Marilyn Zimmerman



Marilyn Zimmerman, like too many feminist photographers in recent years, found herself of the front lines of the culture wars when she battled censors who claimed that photographs of her three year old daughter in the bathtub and at her birthday party could be child pornography and she should be prosecuted. In 1993, her home and office at Wayne State University were raided by Detroit police who had been tipped off by a janitor claiming that a contact sheet "looked like porn" to him. The prosecutor's investigation ended after a nationwide response from artists, curators and scholars attested to Zimmerman's significance as an American artist and educator, and to the historical context for works of art that have shown nudes, including children, such as those by Mary Cassatt, Kathe Kollwitz and many others.
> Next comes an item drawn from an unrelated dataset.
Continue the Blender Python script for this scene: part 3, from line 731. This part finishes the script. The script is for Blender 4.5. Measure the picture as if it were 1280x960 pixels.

But this dramatic attack on female nudity in a feminist context will remain a constant reminder of both the artist's power in contemporary culture and the need to challenge "shame-filled projections which culturally bind" any female body (Zimmerman, "Mother May I? The Politics of Privacy" The Detroit Focus Quarterly, 1995). In addition to her work on the construction of gender, Zimmerman has also coordinated and collaborated with other artists on photographic projects such as "Woodward Avenue: Rephotographic Project" and "Demolished by Neglect" which document Detroit's urban decay and reconstruction.